Showing posts with label darmera peltata. Show all posts
Showing posts with label darmera peltata. Show all posts

Monday, April 22, 2013

Snap to grid

I'm at that point in the gardening season where I want to do something, but if I want to do that, I have do this thing first, which means that I might as well do this other thing while I'm at it . . . and so now I have a bunch of projects going all at once and nothing's finished and everything looks like hell.

It started with this area on the back of the house, which faces north. I had the two shrubs back here ground out so I could start fresh.

This is the first time I'll have an area in shade that isn't dry. Hooray! So I started removing sod. But first I felt like I needed to address the area under our little deck, which is weedy and pitted and not sloped correctly.
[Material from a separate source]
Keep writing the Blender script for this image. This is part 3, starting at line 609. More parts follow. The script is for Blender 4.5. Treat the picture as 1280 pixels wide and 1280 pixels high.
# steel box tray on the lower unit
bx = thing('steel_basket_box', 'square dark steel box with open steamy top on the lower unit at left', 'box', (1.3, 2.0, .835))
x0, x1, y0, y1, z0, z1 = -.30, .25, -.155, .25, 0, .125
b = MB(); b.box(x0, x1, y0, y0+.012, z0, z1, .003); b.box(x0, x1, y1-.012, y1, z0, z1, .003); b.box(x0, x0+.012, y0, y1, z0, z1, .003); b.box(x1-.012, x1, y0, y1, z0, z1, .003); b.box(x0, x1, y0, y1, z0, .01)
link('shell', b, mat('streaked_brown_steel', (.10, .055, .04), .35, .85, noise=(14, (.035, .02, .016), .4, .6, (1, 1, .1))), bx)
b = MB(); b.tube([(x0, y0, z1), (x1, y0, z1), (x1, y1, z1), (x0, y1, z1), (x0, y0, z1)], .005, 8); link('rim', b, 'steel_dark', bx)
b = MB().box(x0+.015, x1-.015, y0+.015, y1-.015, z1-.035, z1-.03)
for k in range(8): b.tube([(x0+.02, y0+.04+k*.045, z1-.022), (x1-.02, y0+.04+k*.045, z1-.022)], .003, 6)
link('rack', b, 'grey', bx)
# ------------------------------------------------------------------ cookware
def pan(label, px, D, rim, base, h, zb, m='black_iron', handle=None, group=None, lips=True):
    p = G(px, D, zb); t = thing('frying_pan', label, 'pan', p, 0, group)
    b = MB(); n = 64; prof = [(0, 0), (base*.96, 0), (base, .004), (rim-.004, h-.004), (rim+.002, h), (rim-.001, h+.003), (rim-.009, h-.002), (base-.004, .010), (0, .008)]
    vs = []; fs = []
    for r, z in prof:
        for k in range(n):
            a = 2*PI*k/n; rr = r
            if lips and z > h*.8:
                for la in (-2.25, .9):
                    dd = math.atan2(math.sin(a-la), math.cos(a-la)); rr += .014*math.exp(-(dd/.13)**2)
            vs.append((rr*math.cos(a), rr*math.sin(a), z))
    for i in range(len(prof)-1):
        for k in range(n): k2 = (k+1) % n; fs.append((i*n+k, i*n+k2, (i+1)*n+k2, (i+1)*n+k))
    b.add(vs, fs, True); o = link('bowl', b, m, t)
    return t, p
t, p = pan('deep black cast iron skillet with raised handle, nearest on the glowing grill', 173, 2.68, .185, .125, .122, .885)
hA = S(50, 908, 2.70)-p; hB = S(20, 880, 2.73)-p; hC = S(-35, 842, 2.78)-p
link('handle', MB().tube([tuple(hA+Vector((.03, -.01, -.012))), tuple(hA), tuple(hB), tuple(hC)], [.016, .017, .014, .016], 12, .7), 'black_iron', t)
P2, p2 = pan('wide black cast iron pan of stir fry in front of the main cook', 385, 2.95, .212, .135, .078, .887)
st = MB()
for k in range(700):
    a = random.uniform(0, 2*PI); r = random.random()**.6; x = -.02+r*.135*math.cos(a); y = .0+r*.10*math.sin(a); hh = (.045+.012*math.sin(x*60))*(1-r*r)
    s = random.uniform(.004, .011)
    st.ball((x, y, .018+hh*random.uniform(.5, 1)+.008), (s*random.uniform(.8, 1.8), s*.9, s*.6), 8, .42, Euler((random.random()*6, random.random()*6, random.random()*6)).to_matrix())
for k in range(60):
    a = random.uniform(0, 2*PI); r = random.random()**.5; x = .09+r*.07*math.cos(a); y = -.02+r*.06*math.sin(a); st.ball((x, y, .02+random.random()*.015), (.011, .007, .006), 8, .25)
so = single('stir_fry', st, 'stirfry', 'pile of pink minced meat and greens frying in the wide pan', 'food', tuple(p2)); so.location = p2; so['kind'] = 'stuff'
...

I took some of the gravel that had been languishing on a tarp in the front yard and dumped it under here until everything was level.

You'll never guess where the tarp used to be.

I had to stop to take photos because the light was so good that night. Also, I was starving.

The back rain garden

I put down rock and I started planting, grabbing ferns and hostas from the side entrance, and the shrub mint and oakleaf hydrangea from under the cedar. And damn it if I didn't plant everything in two perfectly straight rows. What is wrong with me?

Every time I'd dig something up to move it so it wouldn't be in a line I'd somehow have a brain fart and the thing would end up back in line with everything else. And I ran out of rock, so this bed still isn't finished. How do you like that reveal?

As a palate cleanser, let's admire my new Darmera peltata. I bought it at the HPSO sale and the cashier proclaimed it "so ugly only a mother could love it."

This Oregon native is a relative of rhubarb and its leaves will grow to as much as two feet in width. And they also have flowers, which aren't very exciting.

I told the cashier that, come summer, she'd be jealous of my ugly plant. She just may not be jealous of the rest of my garden, which is a swampy half-finished mess.